議員鈴木宗男君の議員辞職勧告に関する決議案(第一五四回国会、決議第三号)
本院は、議員鈴木宗男君の議員辞職を勧告する。
右決議する。
理 由
清潔にして公正な政治は議会制民主主義の根幹をなすものである。選挙という国民の厳粛な信託に基づき構成された本院の任務は重大であり、議員もまた姿勢を正して行動すべきことは言をまたないところである。
しかるに議員鈴木宗男君が、外務省等をめぐって噴出した同君自身に関わる一連の疑惑について、自ら真実を明らかにしようという真摯な姿勢を全く示さず、言い訳に終始した挙句に、あろうことか事実を隠蔽しようとするその姿勢は、本院が国民から負託された重責を考えると誠に遺憾である。
同君の外国人私設秘書問題は、諸外国にわが国外交政策への重大な疑念を生じさせ、国益の甚大な喪失をもたらした。
また、「北方四島人道支援」事業の私物化問題やわが国の北方領土返還政策のねじまげ、あるいはケニアの水力発電事業問題などアフリカにおけるわが国のODAと同君への政治資金供与に関わる問題等々、相次いで浮上する同君をめぐる疑惑は、わが国外交への信頼を著しく失墜させた。しかも、同君をめぐる疑惑は外務省にとどまらず、省庁横断的な様相をおびており、国民の政治不信を一段と増大させた。

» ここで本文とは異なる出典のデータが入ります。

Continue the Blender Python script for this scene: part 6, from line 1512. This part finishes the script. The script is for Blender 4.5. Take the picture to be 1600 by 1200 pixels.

鈴木宗男君は、今日の事態の重大さを理解するならば、当然、自らが関わった政官業癒着政治の実態を明らかにしたうえで、議員としての身の処し方について思い至ってしかるべきである。
よって、本院は、鈴木宗男君が今こそ、その責任を自覚して議員を辞し、国民に陳謝し、自らの政治的・道義的責任を明らかにするよう勧告する。
これが本決議案を提出する理由である。